## THE EXERCISE
Scan the entries below and extract each line with the word "part" in it.

## RECORD LIST
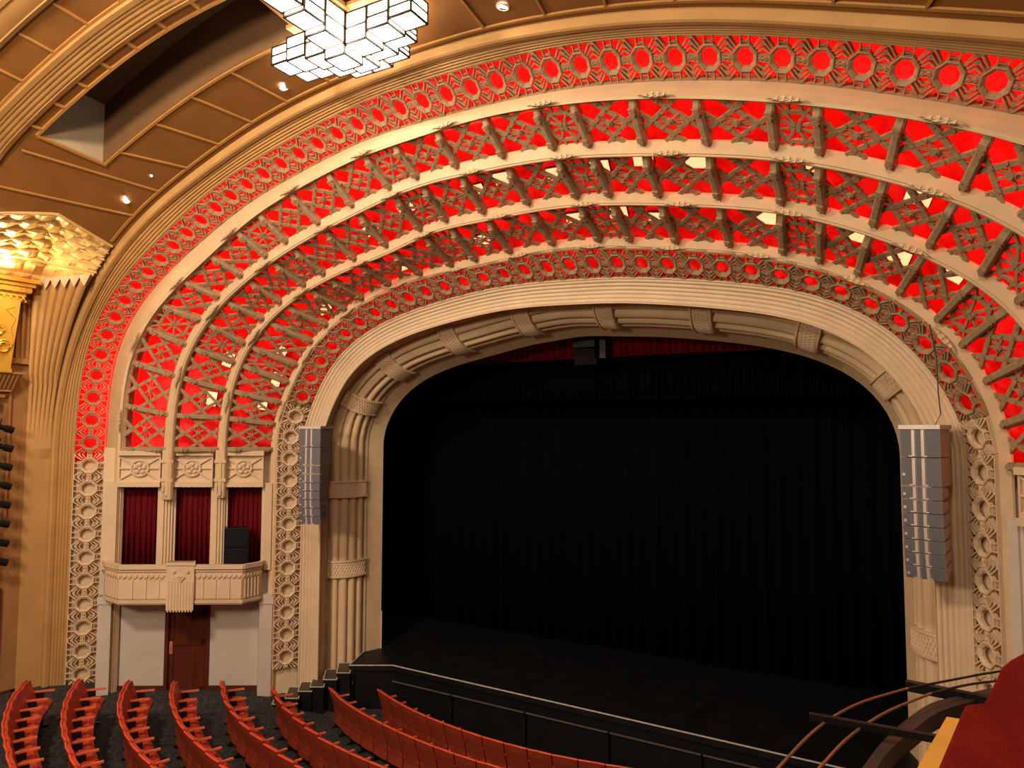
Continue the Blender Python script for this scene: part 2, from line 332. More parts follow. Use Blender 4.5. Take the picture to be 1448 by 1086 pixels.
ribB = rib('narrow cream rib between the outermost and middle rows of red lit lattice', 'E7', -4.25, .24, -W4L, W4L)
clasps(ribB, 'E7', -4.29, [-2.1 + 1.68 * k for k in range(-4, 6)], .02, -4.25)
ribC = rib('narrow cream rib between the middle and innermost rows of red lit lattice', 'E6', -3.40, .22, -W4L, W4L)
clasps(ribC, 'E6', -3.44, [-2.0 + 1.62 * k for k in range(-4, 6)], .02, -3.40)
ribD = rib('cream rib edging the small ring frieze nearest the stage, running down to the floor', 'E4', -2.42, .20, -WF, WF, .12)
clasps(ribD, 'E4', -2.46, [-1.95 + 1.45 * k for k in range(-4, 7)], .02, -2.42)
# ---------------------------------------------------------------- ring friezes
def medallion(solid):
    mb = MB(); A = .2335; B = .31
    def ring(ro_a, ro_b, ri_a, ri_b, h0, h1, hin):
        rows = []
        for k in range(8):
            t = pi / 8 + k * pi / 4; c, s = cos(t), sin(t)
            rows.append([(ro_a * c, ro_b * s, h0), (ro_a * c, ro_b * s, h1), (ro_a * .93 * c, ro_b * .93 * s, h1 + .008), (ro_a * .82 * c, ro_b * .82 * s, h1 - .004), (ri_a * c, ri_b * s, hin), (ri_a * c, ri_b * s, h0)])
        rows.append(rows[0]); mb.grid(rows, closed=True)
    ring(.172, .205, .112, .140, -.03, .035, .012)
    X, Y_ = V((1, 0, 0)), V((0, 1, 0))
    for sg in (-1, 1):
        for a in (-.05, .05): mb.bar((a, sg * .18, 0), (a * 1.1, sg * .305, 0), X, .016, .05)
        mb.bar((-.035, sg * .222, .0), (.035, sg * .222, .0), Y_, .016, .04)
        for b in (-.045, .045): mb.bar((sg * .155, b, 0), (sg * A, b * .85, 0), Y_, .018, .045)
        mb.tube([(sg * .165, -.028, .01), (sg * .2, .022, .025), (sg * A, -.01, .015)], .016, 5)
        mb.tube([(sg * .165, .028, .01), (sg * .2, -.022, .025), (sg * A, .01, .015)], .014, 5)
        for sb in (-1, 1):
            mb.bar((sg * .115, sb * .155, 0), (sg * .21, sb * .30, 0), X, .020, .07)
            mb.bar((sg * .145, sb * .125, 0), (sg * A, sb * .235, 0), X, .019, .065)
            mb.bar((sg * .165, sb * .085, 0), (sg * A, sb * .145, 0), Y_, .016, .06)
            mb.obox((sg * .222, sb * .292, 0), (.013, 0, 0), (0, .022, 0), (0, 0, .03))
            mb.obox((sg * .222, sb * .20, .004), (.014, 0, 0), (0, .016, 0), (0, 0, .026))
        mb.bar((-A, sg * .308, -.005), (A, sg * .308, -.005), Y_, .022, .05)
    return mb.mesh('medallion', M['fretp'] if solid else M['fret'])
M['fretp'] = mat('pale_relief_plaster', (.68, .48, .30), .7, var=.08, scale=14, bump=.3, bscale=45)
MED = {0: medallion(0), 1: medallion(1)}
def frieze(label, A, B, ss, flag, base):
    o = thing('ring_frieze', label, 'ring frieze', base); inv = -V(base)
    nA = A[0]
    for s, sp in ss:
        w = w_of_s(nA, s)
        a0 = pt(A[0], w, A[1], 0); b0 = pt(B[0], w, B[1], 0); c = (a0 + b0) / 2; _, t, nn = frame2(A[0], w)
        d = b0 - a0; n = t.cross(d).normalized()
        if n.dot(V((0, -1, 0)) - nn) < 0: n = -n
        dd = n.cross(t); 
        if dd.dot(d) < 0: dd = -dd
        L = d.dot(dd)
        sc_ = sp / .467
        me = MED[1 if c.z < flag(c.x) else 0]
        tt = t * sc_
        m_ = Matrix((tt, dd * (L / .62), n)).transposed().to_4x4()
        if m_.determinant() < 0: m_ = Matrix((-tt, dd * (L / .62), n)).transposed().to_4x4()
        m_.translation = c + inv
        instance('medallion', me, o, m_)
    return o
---
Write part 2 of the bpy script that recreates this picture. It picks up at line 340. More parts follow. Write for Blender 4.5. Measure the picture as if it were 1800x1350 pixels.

## REPLY
Continue the Blender Python script for this scene: part 2, from line 332. More parts follow. Use Blender 4.5. Take the picture to be 1448 by 1086 pixels.
Write part 2 of the bpy script that recreates this picture. It picks up at line 340. More parts follow. Write for Blender 4.5. Measure the picture as if it were 1800x1350 pixels.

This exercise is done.